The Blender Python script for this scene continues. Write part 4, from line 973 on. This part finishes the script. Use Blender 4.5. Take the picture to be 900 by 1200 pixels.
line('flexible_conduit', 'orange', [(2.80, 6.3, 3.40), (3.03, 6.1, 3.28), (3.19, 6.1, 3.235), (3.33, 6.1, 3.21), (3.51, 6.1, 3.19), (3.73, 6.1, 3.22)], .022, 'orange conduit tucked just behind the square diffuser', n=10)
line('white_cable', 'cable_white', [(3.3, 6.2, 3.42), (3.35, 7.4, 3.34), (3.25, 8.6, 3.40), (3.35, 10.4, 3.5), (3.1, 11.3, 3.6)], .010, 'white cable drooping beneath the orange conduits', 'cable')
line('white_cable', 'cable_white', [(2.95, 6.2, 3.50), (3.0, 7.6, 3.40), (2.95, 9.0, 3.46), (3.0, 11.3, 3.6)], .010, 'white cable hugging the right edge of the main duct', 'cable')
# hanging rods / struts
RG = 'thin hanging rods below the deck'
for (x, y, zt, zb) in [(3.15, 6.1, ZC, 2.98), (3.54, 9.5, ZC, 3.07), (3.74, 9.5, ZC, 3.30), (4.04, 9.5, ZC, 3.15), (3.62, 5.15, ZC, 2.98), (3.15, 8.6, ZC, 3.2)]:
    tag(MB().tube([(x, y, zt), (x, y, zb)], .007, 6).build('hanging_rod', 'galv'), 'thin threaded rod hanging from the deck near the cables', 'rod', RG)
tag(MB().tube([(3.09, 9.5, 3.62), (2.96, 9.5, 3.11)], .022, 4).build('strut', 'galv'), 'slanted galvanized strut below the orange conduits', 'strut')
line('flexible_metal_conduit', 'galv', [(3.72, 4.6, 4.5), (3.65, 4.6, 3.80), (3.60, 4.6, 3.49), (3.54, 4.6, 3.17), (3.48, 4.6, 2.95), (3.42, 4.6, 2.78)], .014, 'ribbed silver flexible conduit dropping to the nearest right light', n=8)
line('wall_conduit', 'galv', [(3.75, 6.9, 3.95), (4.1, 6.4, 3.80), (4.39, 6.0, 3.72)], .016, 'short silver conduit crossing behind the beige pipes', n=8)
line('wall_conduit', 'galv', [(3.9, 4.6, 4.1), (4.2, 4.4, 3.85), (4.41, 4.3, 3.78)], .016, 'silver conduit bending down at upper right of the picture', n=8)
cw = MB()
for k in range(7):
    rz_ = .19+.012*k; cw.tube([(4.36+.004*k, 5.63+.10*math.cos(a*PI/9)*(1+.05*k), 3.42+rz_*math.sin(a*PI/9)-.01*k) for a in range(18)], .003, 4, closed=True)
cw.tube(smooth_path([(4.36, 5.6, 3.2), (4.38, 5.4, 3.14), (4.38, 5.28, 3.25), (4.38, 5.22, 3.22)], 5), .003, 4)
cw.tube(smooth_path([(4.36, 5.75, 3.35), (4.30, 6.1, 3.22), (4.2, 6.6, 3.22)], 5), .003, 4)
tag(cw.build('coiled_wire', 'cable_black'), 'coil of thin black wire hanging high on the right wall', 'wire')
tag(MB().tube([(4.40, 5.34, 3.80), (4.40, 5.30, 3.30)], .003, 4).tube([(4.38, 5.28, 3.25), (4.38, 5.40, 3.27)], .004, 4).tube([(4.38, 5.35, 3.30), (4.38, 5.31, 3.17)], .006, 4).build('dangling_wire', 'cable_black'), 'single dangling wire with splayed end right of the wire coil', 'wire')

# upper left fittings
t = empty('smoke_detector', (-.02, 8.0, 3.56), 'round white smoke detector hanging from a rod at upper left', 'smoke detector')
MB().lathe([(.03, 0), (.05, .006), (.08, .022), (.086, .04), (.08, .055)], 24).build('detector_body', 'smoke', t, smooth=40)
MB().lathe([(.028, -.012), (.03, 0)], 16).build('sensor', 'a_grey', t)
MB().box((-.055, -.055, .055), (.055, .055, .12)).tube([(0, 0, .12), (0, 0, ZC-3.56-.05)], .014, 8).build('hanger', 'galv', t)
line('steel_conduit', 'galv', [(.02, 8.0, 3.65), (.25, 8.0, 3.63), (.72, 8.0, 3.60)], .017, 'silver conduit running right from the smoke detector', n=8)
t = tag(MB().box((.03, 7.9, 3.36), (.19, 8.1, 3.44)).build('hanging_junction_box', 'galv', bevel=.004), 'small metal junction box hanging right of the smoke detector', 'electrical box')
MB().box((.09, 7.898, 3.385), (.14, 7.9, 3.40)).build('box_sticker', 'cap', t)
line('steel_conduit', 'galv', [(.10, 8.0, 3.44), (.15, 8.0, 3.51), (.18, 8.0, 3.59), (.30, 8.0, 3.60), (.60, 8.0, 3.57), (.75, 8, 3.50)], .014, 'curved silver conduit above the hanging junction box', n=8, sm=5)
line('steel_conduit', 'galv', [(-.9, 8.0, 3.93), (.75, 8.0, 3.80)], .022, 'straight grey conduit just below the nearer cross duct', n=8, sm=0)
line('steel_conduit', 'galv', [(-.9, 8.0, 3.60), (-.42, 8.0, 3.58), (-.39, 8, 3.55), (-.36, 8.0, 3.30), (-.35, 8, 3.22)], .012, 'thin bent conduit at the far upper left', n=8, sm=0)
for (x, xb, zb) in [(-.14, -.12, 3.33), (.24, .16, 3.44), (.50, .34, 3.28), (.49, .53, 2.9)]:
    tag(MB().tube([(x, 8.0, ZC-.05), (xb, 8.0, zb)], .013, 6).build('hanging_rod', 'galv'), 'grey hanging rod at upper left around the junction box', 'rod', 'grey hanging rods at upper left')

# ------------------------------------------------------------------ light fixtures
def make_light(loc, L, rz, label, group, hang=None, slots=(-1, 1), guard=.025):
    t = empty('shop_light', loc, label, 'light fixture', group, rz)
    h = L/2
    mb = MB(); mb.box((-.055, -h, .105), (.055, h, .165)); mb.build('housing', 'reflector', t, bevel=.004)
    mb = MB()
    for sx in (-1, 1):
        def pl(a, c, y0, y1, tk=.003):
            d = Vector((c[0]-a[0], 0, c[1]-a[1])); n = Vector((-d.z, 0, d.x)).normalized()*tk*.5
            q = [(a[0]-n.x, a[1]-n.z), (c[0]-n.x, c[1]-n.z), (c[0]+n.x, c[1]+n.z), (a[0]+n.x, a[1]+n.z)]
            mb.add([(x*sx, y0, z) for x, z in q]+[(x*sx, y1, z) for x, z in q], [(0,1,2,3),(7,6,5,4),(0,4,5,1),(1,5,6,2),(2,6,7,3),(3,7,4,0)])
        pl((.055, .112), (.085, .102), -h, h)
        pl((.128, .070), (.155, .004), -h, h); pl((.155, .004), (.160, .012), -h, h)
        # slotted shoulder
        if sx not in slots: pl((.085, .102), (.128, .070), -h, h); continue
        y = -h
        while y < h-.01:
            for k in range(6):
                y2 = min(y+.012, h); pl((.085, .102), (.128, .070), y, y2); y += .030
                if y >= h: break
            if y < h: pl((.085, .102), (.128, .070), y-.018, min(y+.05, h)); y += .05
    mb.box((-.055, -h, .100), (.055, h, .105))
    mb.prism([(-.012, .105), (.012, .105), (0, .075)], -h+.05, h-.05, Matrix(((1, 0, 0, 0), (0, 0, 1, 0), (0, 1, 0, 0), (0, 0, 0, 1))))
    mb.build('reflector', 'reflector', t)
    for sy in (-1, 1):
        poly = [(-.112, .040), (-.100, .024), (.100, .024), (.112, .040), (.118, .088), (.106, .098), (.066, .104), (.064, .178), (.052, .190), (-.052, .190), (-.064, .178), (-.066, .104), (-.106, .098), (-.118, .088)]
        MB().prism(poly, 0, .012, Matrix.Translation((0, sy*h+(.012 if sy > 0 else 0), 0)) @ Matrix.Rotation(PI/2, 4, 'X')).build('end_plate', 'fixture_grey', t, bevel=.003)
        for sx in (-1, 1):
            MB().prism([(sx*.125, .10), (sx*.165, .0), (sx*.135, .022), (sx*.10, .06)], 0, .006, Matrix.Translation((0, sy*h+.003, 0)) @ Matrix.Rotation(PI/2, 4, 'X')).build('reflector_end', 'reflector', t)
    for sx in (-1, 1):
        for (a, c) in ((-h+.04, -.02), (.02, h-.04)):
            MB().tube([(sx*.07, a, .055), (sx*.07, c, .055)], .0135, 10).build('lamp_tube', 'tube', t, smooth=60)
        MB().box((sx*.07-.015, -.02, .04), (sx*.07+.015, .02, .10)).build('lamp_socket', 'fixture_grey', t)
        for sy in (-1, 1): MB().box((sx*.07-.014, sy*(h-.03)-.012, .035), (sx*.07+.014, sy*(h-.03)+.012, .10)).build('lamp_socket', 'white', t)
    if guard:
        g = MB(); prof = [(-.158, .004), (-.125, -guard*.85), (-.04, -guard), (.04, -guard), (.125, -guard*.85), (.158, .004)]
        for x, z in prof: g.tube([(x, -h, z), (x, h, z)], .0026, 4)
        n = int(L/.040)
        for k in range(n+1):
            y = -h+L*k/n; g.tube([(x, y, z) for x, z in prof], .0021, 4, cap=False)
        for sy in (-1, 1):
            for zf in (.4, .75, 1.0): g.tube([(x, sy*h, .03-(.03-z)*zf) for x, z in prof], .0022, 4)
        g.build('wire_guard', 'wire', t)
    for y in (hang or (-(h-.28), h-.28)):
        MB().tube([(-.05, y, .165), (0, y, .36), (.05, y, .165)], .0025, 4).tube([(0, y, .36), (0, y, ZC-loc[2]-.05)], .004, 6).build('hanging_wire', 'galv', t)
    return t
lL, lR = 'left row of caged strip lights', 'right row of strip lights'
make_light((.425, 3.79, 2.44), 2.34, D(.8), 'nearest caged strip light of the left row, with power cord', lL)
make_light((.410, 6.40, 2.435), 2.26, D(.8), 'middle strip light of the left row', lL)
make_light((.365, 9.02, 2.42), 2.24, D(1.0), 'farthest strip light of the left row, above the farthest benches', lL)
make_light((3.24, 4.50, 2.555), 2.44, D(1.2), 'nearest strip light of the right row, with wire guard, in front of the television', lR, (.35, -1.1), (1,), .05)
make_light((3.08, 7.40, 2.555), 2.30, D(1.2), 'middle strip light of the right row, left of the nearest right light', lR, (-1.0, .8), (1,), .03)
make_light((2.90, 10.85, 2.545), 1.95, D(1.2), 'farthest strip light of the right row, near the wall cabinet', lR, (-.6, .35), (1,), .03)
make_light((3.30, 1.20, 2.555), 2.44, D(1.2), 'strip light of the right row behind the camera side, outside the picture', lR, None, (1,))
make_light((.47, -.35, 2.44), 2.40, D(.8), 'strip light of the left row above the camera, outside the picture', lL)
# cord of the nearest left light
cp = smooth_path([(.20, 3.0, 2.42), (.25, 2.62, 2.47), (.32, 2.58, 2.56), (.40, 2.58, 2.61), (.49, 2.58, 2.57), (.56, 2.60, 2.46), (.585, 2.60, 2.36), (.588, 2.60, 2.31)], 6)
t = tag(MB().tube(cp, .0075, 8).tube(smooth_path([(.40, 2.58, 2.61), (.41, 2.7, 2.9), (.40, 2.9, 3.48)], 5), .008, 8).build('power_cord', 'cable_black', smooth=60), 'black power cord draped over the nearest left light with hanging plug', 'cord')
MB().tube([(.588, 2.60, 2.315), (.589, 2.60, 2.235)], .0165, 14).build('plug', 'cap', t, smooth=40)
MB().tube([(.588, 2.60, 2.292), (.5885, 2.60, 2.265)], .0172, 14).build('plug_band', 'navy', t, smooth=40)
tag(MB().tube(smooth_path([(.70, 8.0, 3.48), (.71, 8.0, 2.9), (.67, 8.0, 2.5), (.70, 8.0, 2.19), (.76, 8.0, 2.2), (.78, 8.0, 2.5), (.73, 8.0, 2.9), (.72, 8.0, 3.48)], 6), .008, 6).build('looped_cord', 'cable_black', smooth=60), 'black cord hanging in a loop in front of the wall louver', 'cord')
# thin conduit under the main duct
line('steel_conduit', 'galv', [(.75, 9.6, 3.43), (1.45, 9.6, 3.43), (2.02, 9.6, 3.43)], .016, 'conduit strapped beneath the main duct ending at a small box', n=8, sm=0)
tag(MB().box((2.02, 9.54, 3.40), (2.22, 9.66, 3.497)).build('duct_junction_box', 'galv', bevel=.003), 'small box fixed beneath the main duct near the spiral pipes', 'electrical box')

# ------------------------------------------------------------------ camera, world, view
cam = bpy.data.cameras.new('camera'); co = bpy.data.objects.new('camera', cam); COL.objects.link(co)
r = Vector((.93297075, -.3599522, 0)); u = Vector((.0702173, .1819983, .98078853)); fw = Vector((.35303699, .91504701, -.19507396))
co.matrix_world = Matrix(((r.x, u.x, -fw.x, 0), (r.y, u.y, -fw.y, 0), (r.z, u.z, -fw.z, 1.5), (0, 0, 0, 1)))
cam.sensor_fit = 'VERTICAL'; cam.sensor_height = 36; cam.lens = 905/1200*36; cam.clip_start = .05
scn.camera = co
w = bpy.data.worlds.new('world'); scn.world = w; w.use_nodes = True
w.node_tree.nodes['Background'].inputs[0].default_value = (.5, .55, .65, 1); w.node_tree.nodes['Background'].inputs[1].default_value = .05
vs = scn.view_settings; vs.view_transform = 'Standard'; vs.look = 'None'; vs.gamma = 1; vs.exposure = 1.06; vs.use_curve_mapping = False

-=-=-=-=-

> Given exercise
Copy each line in the data that holds the word "from".

> Problem solution
The Blender Python script for this scene continues. Write part 4, from line 973 on. This part finishes the script. Use Blender 4.5. Take the picture to be 900 by 1200 pixels.
    tag(MB().tube([(x, y, zt), (x, y, zb)], .007, 6).build('hanging_rod', 'galv'), 'thin threaded rod hanging from the deck near the cables', 'rod', RG)
t = empty('smoke_detector', (-.02, 8.0, 3.56), 'round white smoke detector hanging from a rod at upper left', 'smoke detector')
line('steel_conduit', 'galv', [(.02, 8.0, 3.65), (.25, 8.0, 3.63), (.72, 8.0, 3.60)], .017, 'silver conduit running right from the smoke detector', n=8)